See NYT article: "Trump Walks Back Threat to Defund Black Colleges."

Shag from Brookline said...

Joe, how many walk-backs is that in 108 days? Or is Trump practicing moonwalking, politically speaking?

Joe said...

Some try to track his lies, so maybe someone has a list of walk-backs.

The referenced Thomas concurrence seems topical in more ways than one.

"As long as that intent remains, of course, such a policy cannot continue. And given an initially tainted policy, it is eminently reasonable to make the State bear the risk of nonpersuasion with respect to intent at some future time, both because the State has created the dispute through its own prior unlawful conduct [cite omitted] and because discriminatory intent does tend to persist through time."
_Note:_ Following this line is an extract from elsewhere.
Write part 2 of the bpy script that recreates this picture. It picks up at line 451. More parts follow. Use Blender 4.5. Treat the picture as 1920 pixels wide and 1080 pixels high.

The appeal to "institutional diversity" is also appreciated though like his citations of history in other contexts, his understanding might be different than others.

Shag from Brookline said...

This from the Thomas concurrence:

" ... because the State has created the dispute through its own prior unlawful conduct [cite omitted] and because discriminatory intent does tend to persist through time."

could be readily applied to the long history of Jim Crow. Did Justice Thomas have this in mind?

Shag from Brookline said...

Wasn't it done face to face on the Apprentice at the end of an episode? Imagine firing the guy with a letter to his office when he was away on a trip that brung him to Nov. 8th many months later. Might the dossier come to life?